Re: Review of current stm branch code

2006-08-10 Thread Chip Salzenberg
On Thu, Aug 10, 2006 at 07:11:15PM -1000, Joshua Hoblitt wrote:
 On Thu, Aug 10, 2006 at 07:19:21PM -0700, Chip Salzenberg wrote:
   * useless curlies
 OTGH, the project needs automated filters for more coding standards,
 including one that that notes (and optionally kills) the excess curlies.
 
 This is a bad joke, right?  How much of your life are you intending to
 spend on chasing down hard to find missing braces bugs?

If avoiding the possibility of hard-to-find bugs, were my priority, I
wouldn't enjoy writing C and C++.  Or Perl.  Or PL/I.

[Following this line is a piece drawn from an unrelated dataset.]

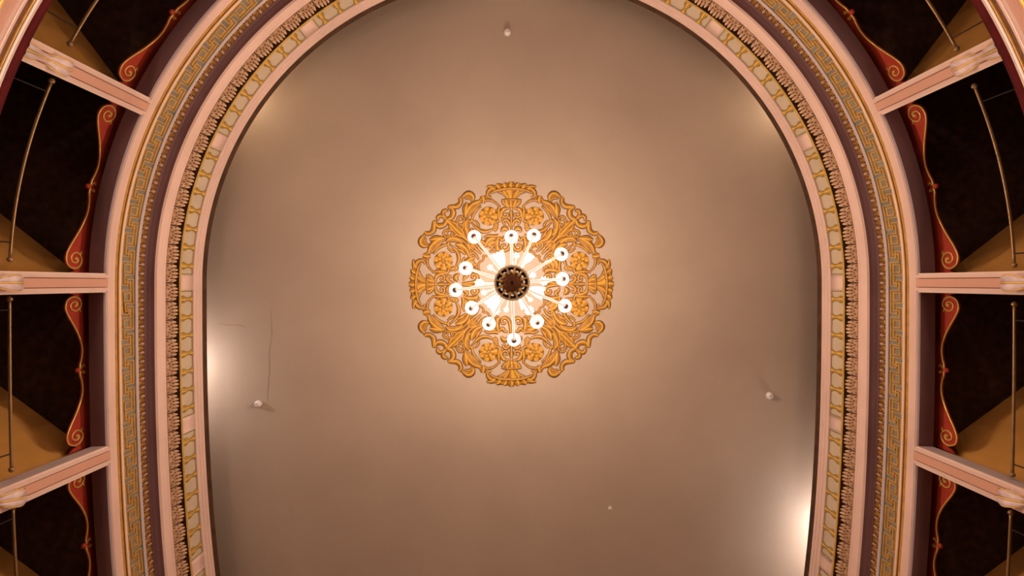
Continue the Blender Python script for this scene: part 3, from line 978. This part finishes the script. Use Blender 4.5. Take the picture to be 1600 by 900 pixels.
LAMPS = [(741, 370), (799, 370), (834, 368), (877, 397), (879, 436), (883, 478), (839, 503), (803, 531), (764, 506), (737, 481), (712, 453), (728, 419)]
gm = Geo().lathe([(0.001, -0.062)] + [(0.093 * math.cos(a), 0.062 * math.sin(a)) for a in [-1.3, -1.0, -0.7, -0.4, -0.1]] + [(0.093, 0.008), (0.086, 0.006), (0.07, -0.03), (0.03, -0.05), (0.001, -0.052)], 24).mesh('globe', 'globe', True)
cup = Geo().lathe([(0.001, -0.026), (0.018, -0.024), (0.034, -0.012), (0.041, 0.004), (0.034, 0.012), (0.001, 0.012)], 16).mesh('cup', 'fitting', True)
nub = Geo().lathe([(0.001, -0.044), (0.010, -0.042), (0.015, -0.030), (0.001, -0.026)], 10).mesh('nub', 'fitting_dark', True)
for i, (x, y) in enumerate(LAMPS):
    c = cpx(x, y, ZL)
    e = Vector((c.x, c.y, 0)).normalized()
    L = math.hypot(c.x, c.y)
    P = [e * 0.16 + Vector((0, 0, 0.19)), e * (0.16 + (L - 0.16) * 0.3) + Vector((0, 0, 0.27)), e * (0.16 + (L - 0.16) * 0.65) + Vector((0, 0, 0.33)), e * (L - 0.07) + Vector((0, 0, c.z - 0.14)), e * L + Vector((0, 0, c.z - 0.085))]
    P = [Vector(p) for p in catmull([tuple(p) for p in P], 4)]
    n = len(P)
    Geo().tube(P, [0.022 - 0.009 * j / (n - 1) for j in range(n)], 8).obj('arm', 'glass_white', ch, True)
    o = link_mesh('lamp_globe', gm, ch); o.location = c
    s = link_mesh('cup', cup, o); s.location = (0, 0, -0.062)
    s2 = link_mesh('nub', nub, o); s2.location = (0, 0, -0.072)
    ld = bpy.data.lights.new('lamp_light', 'POINT')
    ld.energy = LAMP_W; ld.color = LAMP_COL; ld.shadow_soft_size = 0.045
    lo = bpy.data.objects.new('lamp_light', ld); COL.objects.link(lo)
    lo.location = c + CH + Vector((0, 0, 0.075))

# tulip shades between the arms
def tulip(x, y, length, w, z=8.85):
    c = cpx(x, y, z)
    e = Vector((c.x, c.y, 0)).normalized(); t = Vector((-e.y, e.x, 0)); up = Vector((0, 0, 1))
    g = Geo(); v = []; f = []
    n = 20; prof = [(-0.5, 0.15), (-0.38, 0.5), (-0.15, 0.8), (0.15, 0.9), (0.38, 1.0), (0.5, 1.12)]
    for j, (a, r) in enumerate(prof):
        for i in range(n):
            q = 2 * PI * i / n
            rr = r * w * (1 + (0.10 * math.cos(8 * q) if j > 2 else 0))
            aa = a + (0.06 * math.cos(8 * q) if j == len(prof) - 1 else 0)
            v.append(c + e * aa * length + (t * math.cos(q) + up * math.sin(q)) * rr)
    for j in range(len(prof) - 1):
        for i in range(n):
            f.append((j * n + i, j * n + (i + 1) % n, (j + 1) * n + (i + 1) % n, (j + 1) * n + i))
    g.add(v, f)
    o = g.obj('tulip_shade', 'flower_glow', ch, True)
    Geo().tube([e * 0.15 + Vector((0, 0, 0.2)), c - e * length * 0.45], [0.014, 0.012], 6).obj('tulip_stem', 'glass_white', o, True)
for x, y, l, w in ((782, 405, 0.20, 0.075), (825, 404, 0.14, 0.055), (838, 455, 0.20, 0.078), (771, 471, 0.20, 0.085), (816, 473, 0.16, 0.045)):
    tulip(x, y, l, w)

def glass_flower(x, y, r, z=8.9):
    c = cpx(x, y, z)
    e = Vector((c.x, c.y, 0)).normalized()
    root_g = Geo()
    np_ = 8 if r > 0.045 else 6
    for i in range(np_):
        q = 2 * PI * i / np_ + 0.3
        d = Vector((math.cos(q), math.sin(q), 0))
        root_g.tube([c + d * r * 0.2, c + d * r * 0.65 + Vector((0, 0, -0.01)), c + d * r + Vector((0, 0, 0.012))], [r * 0.26, r * 0.30, r * 0.06], 6)
    root_g.lathe([(0.001, -r * 0.5), (r * 0.4, -r * 0.25), (r * 0.5, 0.0), (0.001, r * 0.3)], 10, c)
    o = root_g.obj('glass_flower', 'flower_glow', ch, True)
    Geo().tube([e * 0.16 + Vector((0, 0, 0.2)), e * (math.hypot(c.x, c.y) * 0.6 + 0.06) + Vector((0, 0, c.z * 0.6 + 0.06)), c - e * r * 0.3], [0.011, 0.009, 0.008], 6).obj('flower_stem', 'glass_white', o, True)
for x, y, r in ((807, 399, 0.045), (766, 418, 0.045), (749, 443, 0.068), (756, 457, 0.045), (833, 430, 0.045), (850, 439, 0.065), (775, 485, 0.06), (791, 484, 0.038), (827, 485, 0.066), (829, 468, 0.036), (776, 402, 0.05)):
    glass_flower(x, y, r)
# dark wire in front of the globe above the bowl
Geo().tube([cpx(799, 376, 8.8), cpx(799, 387, 8.8)], [0.007, 0.006], 6).obj('wire', 'iron', ch, True)

# ------------------------------------------------------------------ small white fittings on the ceiling
def fitting(x, y, lab, r=0.066):
    p = px(x, y, CZ)
    root = empty('ceiling_detector', p)
    Geo().lathe([(0.001, 0), (r, 0), (r, -0.02), (r * 0.9, -0.03)], 24).obj('base', 'white_plastic', root, True)
    Geo().lathe([(r * 0.92, -0.024), (r * 0.85, -0.05), (r * 0.7, -0.075), (r * 0.45, -0.088), (0.001, -0.092)], 24).obj('cover', 'white_plastic', root, True)
    Geo().lathe([(r * 0.5, -0.084), (r * 0.52, -0.098), (r * 0.4, -0.102), (r * 0.38, -0.09)], 20).obj('ring', 'lilac', root, True)
    tag(root, lab, 'detector', 'small white ceiling fittings')
fitting(793, 51, 'small round white fitting on the ceiling above the medallion near the top edge')
fitting(404, 631, 'small round white fitting on the ceiling at left beside the vertical crack')
fitting(1202, 618, 'small round white fitting on the ceiling at right below the medallion')

# ------------------------------------------------------------------ cove lamps behind the cornice
def cove(u, watt, col, size=0.08, R=5.98, z=10.85):
    d = bpy.data.lights.new('cove_lamp', 'POINT')
    d.energy = watt; d.color = col; d.shadow_soft_size = size
    o = bpy.data.objects.new('cove_lamp', d)
    COL.objects.link(o)
    o.location = pos(u, R, z)
cove(-0.66, 64.0, (1.0, 0.94, 0.88))
cove(8.95, 88.0, (1.0, 0.95, 0.90))
cove(1.35, 30.0, (1.0, 0.74, 0.45))
cove(5.7, 32.0, (1.0, 0.76, 0.50))
cove(3.5, 10.0, (1.0, 0.76, 0.50))

# ------------------------------------------------------------------ fill lamps added on the lower tier to brighten the room (unseen, below the frame)
hg = Geo().lathe([(0.001, -0.11)] + [(0.12 * math.cos(a), 0.11 * math.sin(a)) for a in [-1.2, -0.8, -0.4, 0.0]] + [(0.11, 0.0), (0.08, -0.06), (0.001, -0.09)], 16).mesh('lamp_globe', 'fill_globe', True)
hplate = Geo().lathe([(0.001, 0), (0.09, 0), (0.08, 0.03), (0.03, 0.05), (0.001, 0.05)], 16).mapped(lambda x, y, z: (x, z, y)).mesh('wall_plate', 'brass', True)
harm = Geo().tube(catmull([(0, 0.04, 0), (0, 0.16, -0.05), (0, 0.28, -0.06), (0, 0.31, 0.05)], 5), 0.015, 8).mesh('arm', 'brass', True)
hcup = Geo().lathe([(0.001, -0.02), (0.03, -0.015), (0.06, 0.01), (0.05, 0.02), (0.001, 0.02)], 16).mesh('cup', 'brass', True)
NAMES = ['first', 'second', 'third', 'fourth', 'fifth', 'sixth', 'seventh', 'eighth', 'ninth', 'tenth', 'eleventh', 'twelfth']
for i, k in enumerate(range(-2, 10)):
    p, t, n = pil_local(float(k))
    q = pos(float(k), 5.6)
    root = empty('fill_lamp', (q.x, q.y, 4.75), math.atan2(n.y, n.x) - PI / 2)
    tag(root, 'added brass fill lamp with glass bowl, unseen on the lower wall, %s from the stage going clockwise' % NAMES[i], 'lamp', 'added fill lamps of the lower tier')
    link_mesh('wall_plate', hplate, root); link_mesh('arm', harm, root)
    o = link_mesh('cup', hcup, root); o.location = (0, 0.31, 0.05)
    o = link_mesh('globe', hg, root); o.location = (0, 0.31, 0.18)
    ld = bpy.data.lights.new('fill_lamp_light', 'POINT')
    ld.energy = FILL_W; ld.color = FILL_COL; ld.shadow_soft_size = 0.08
    lo = bpy.data.objects.new('fill_lamp_light', ld); COL.objects.link(lo)
    lo.location = (q.x + n.x * 0.31, q.y + n.y * 0.31, 4.75 + 0.30)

Seriously: I am serious.  Many of the changes I have in mind for the Parrot
source code are based on reducing the visual footprint of constructs without
changing their meaning, and eliminating needless words^Wbraces is one way
to do that.

Anyone who needs braces to avoid/detect errors is probably just not
acclimated to the C language, and/or failing to indent properly (that's what
smart editors are for; no snide Python remarks please).  And Parrot is
written in the complete C language, not some intersection of C and Perl.

I'd rather invest my extra vertical space into some well-chosen comments and
blank lines between phrases, which can convey useful meaning, rather than
braces around one-line if/else clauses, which are just noise.